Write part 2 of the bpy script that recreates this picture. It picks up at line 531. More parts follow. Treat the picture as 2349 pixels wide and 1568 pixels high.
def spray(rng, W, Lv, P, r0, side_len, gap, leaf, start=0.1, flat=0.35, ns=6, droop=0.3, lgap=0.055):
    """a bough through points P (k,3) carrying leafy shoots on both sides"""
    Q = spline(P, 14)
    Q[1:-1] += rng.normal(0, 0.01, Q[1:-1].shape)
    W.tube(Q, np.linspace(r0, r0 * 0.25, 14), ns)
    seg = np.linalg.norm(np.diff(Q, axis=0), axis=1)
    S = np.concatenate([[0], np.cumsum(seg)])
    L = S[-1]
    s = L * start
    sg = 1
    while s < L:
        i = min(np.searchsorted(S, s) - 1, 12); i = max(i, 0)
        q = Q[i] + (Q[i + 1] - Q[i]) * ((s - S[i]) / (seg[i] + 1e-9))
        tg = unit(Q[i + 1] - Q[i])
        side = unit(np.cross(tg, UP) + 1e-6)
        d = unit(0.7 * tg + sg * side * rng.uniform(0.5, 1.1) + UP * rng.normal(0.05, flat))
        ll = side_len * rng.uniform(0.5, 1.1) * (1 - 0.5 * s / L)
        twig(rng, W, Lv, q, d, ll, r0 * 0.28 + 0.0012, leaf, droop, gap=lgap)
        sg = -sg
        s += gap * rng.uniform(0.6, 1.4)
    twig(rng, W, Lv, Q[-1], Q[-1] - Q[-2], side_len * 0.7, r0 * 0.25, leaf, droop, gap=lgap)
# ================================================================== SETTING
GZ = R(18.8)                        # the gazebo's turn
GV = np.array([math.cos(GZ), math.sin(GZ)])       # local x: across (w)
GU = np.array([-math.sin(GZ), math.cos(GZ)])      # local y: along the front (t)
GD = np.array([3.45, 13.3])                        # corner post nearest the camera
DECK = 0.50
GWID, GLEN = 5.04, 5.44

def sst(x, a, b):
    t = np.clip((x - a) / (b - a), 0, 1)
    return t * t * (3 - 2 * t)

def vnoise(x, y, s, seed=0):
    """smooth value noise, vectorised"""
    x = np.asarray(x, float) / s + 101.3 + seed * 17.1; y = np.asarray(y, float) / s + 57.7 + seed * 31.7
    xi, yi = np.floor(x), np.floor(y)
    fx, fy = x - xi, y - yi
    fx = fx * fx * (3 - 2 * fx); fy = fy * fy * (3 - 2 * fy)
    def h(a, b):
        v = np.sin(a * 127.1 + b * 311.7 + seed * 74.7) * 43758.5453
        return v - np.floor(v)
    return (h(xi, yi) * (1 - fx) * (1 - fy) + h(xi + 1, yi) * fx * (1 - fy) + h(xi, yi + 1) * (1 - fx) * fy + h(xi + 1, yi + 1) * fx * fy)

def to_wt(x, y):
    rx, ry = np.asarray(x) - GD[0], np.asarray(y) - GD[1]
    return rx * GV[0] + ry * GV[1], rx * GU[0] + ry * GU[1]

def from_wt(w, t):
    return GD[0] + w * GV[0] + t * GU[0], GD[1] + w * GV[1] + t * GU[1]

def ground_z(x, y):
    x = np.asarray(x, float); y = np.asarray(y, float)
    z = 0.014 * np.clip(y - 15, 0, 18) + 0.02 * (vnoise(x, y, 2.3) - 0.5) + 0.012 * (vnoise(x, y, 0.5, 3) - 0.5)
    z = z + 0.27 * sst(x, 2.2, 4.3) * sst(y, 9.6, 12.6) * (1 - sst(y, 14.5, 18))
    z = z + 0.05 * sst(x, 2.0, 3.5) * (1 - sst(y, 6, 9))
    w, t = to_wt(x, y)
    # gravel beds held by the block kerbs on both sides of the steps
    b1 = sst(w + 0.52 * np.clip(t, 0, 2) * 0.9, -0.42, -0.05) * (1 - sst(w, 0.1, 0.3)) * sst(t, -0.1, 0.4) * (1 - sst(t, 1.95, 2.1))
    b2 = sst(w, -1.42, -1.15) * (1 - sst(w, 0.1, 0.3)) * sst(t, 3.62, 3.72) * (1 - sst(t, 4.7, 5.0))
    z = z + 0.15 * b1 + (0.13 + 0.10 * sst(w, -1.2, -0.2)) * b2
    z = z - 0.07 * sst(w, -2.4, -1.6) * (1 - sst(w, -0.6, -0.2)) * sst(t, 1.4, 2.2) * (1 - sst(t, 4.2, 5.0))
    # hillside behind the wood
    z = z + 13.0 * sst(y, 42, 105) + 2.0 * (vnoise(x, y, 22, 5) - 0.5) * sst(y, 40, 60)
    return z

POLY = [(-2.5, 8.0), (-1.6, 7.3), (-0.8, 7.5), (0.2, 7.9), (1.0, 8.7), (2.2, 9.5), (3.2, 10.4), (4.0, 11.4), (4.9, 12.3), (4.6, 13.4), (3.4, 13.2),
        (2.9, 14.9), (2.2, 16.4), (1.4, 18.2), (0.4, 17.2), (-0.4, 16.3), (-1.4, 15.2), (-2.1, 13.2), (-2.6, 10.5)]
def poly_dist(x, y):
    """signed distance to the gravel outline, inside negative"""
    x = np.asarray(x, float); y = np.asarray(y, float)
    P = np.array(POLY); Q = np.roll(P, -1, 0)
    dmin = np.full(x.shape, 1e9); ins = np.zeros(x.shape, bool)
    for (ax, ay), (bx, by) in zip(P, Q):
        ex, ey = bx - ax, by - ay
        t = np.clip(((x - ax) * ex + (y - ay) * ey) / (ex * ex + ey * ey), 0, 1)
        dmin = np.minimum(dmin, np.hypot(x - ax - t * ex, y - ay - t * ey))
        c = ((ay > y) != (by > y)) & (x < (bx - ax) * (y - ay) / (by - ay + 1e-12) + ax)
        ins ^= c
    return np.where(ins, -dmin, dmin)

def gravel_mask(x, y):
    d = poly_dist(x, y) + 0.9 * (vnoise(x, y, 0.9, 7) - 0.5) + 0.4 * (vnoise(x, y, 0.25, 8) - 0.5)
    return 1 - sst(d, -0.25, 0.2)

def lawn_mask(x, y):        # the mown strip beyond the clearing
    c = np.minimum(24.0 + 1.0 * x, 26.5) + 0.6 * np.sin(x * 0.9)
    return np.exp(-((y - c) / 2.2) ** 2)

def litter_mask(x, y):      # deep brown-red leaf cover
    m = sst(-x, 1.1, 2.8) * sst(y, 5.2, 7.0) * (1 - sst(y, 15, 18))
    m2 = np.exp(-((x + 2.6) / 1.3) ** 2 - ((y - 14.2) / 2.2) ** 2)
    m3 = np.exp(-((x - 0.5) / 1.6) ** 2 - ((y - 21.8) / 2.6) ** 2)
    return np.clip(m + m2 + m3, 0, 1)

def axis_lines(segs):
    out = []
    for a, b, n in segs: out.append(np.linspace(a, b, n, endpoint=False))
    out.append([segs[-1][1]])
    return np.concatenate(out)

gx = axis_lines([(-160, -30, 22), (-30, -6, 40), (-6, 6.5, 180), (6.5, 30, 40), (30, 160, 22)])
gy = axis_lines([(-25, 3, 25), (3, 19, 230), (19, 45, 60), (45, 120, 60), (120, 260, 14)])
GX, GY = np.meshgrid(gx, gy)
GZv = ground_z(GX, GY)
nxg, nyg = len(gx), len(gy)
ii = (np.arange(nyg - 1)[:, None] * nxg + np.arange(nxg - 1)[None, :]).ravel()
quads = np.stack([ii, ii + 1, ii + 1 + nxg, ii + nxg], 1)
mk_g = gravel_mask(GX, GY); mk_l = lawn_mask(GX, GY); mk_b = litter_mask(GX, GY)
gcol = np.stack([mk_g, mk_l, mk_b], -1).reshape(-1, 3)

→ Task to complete
Retype the whole listing, matching it exactly.

→ Task output
Write part 2 of the bpy script that recreates this picture. It picks up at line 531. More parts follow. Treat the picture as 2349 pixels wide and 1568 pixels high.
def spray(rng, W, Lv, P, r0, side_len, gap, leaf, start=0.1, flat=0.35, ns=6, droop=0.3, lgap=0.055):
    """a bough through points P (k,3) carrying leafy shoots on both sides"""
    Q = spline(P, 14)
    Q[1:-1] += rng.normal(0, 0.01, Q[1:-1].shape)
    W.tube(Q, np.linspace(r0, r0 * 0.25, 14), ns)
    seg = np.linalg.norm(np.diff(Q, axis=0), axis=1)
    S = np.concatenate([[0], np.cumsum(seg)])
    L = S[-1]
    s = L * start
    sg = 1
    while s < L:
        i = min(np.searchsorted(S, s) - 1, 12); i = max(i, 0)
        q = Q[i] + (Q[i + 1] - Q[i]) * ((s - S[i]) / (seg[i] + 1e-9))
        tg = unit(Q[i + 1] - Q[i])
        side = unit(np.cross(tg, UP) + 1e-6)
        d = unit(0.7 * tg + sg * side * rng.uniform(0.5, 1.1) + UP * rng.normal(0.05, flat))
        ll = side_len * rng.uniform(0.5, 1.1) * (1 - 0.5 * s / L)
        twig(rng, W, Lv, q, d, ll, r0 * 0.28 + 0.0012, leaf, droop, gap=lgap)
        sg = -sg
        s += gap * rng.uniform(0.6, 1.4)
    twig(rng, W, Lv, Q[-1], Q[-1] - Q[-2], side_len * 0.7, r0 * 0.25, leaf, droop, gap=lgap)
# ================================================================== SETTING
GZ = R(18.8)                        # the gazebo's turn
GV = np.array([math.cos(GZ), math.sin(GZ)])       # local x: across (w)
GU = np.array([-math.sin(GZ), math.cos(GZ)])      # local y: along the front (t)
GD = np.array([3.45, 13.3])                        # corner post nearest the camera
DECK = 0.50
GWID, GLEN = 5.04, 5.44

def sst(x, a, b):
    t = np.clip((x - a) / (b - a), 0, 1)
    return t * t * (3 - 2 * t)

def vnoise(x, y, s, seed=0):
    """smooth value noise, vectorised"""
    x = np.asarray(x, float) / s + 101.3 + seed * 17.1; y = np.asarray(y, float) / s + 57.7 + seed * 31.7
    xi, yi = np.floor(x), np.floor(y)
    fx, fy = x - xi, y - yi
    fx = fx * fx * (3 - 2 * fx); fy = fy * fy * (3 - 2 * fy)
    def h(a, b):
        v = np.sin(a * 127.1 + b * 311.7 + seed * 74.7) * 43758.5453
        return v - np.floor(v)
    return (h(xi, yi) * (1 - fx) * (1 - fy) + h(xi + 1, yi) * fx * (1 - fy) + h(xi, yi + 1) * (1 - fx) * fy + h(xi + 1, yi + 1) * fx * fy)

def to_wt(x, y):
    rx, ry = np.asarray(x) - GD[0], np.asarray(y) - GD[1]
    return rx * GV[0] + ry * GV[1], rx * GU[0] + ry * GU[1]

def from_wt(w, t):
    return GD[0] + w * GV[0] + t * GU[0], GD[1] + w * GV[1] + t * GU[1]

def ground_z(x, y):
    x = np.asarray(x, float); y = np.asarray(y, float)
    z = 0.014 * np.clip(y - 15, 0, 18) + 0.02 * (vnoise(x, y, 2.3) - 0.5) + 0.012 * (vnoise(x, y, 0.5, 3) - 0.5)
    z = z + 0.27 * sst(x, 2.2, 4.3) * sst(y, 9.6, 12.6) * (1 - sst(y, 14.5, 18))
    z = z + 0.05 * sst(x, 2.0, 3.5) * (1 - sst(y, 6, 9))
    w, t = to_wt(x, y)
    # gravel beds held by the block kerbs on both sides of the steps
    b1 = sst(w + 0.52 * np.clip(t, 0, 2) * 0.9, -0.42, -0.05) * (1 - sst(w, 0.1, 0.3)) * sst(t, -0.1, 0.4) * (1 - sst(t, 1.95, 2.1))
    b2 = sst(w, -1.42, -1.15) * (1 - sst(w, 0.1, 0.3)) * sst(t, 3.62, 3.72) * (1 - sst(t, 4.7, 5.0))
    z = z + 0.15 * b1 + (0.13 + 0.10 * sst(w, -1.2, -0.2)) * b2
    z = z - 0.07 * sst(w, -2.4, -1.6) * (1 - sst(w, -0.6, -0.2)) * sst(t, 1.4, 2.2) * (1 - sst(t, 4.2, 5.0))
    # hillside behind the wood
    z = z + 13.0 * sst(y, 42, 105) + 2.0 * (vnoise(x, y, 22, 5) - 0.5) * sst(y, 40, 60)
    return z

POLY = [(-2.5, 8.0), (-1.6, 7.3), (-0.8, 7.5), (0.2, 7.9), (1.0, 8.7), (2.2, 9.5), (3.2, 10.4), (4.0, 11.4), (4.9, 12.3), (4.6, 13.4), (3.4, 13.2),
        (2.9, 14.9), (2.2, 16.4), (1.4, 18.2), (0.4, 17.2), (-0.4, 16.3), (-1.4, 15.2), (-2.1, 13.2), (-2.6, 10.5)]
def poly_dist(x, y):
    """signed distance to the gravel outline, inside negative"""
    x = np.asarray(x, float); y = np.asarray(y, float)
    P = np.array(POLY); Q = np.roll(P, -1, 0)
    dmin = np.full(x.shape, 1e9); ins = np.zeros(x.shape, bool)
    for (ax, ay), (bx, by) in zip(P, Q):
        ex, ey = bx - ax, by - ay
        t = np.clip(((x - ax) * ex + (y - ay) * ey) / (ex * ex + ey * ey), 0, 1)
        dmin = np.minimum(dmin, np.hypot(x - ax - t * ex, y - ay - t * ey))
        c = ((ay > y) != (by > y)) & (x < (bx - ax) * (y - ay) / (by - ay + 1e-12) + ax)
        ins ^= c
    return np.where(ins, -dmin, dmin)

def gravel_mask(x, y):
    d = poly_dist(x, y) + 0.9 * (vnoise(x, y, 0.9, 7) - 0.5) + 0.4 * (vnoise(x, y, 0.25, 8) - 0.5)
    return 1 - sst(d, -0.25, 0.2)

def lawn_mask(x, y):        # the mown strip beyond the clearing
    c = np.minimum(24.0 + 1.0 * x, 26.5) + 0.6 * np.sin(x * 0.9)
    return np.exp(-((y - c) / 2.2) ** 2)

def litter_mask(x, y):      # deep brown-red leaf cover
    m = sst(-x, 1.1, 2.8) * sst(y, 5.2, 7.0) * (1 - sst(y, 15, 18))
    m2 = np.exp(-((x + 2.6) / 1.3) ** 2 - ((y - 14.2) / 2.2) ** 2)
    m3 = np.exp(-((x - 0.5) / 1.6) ** 2 - ((y - 21.8) / 2.6) ** 2)
    return np.clip(m + m2 + m3, 0, 1)

def axis_lines(segs):
    out = []
    for a, b, n in segs: out.append(np.linspace(a, b, n, endpoint=False))
    out.append([segs[-1][1]])
    return np.concatenate(out)

gx = axis_lines([(-160, -30, 22), (-30, -6, 40), (-6, 6.5, 180), (6.5, 30, 40), (30, 160, 22)])
gy = axis_lines([(-25, 3, 25), (3, 19, 230), (19, 45, 60), (45, 120, 60), (120, 260, 14)])
GX, GY = np.meshgrid(gx, gy)
GZv = ground_z(GX, GY)
nxg, nyg = len(gx), len(gy)
ii = (np.arange(nyg - 1)[:, None] * nxg + np.arange(nxg - 1)[None, :]).ravel()
quads = np.stack([ii, ii + 1, ii + 1 + nxg, ii + nxg], 1)
mk_g = gravel_mask(GX, GY); mk_l = lawn_mask(GX, GY); mk_b = litter_mask(GX, GY)
gcol = np.stack([mk_g, mk_l, mk_b], -1).reshape(-1, 3)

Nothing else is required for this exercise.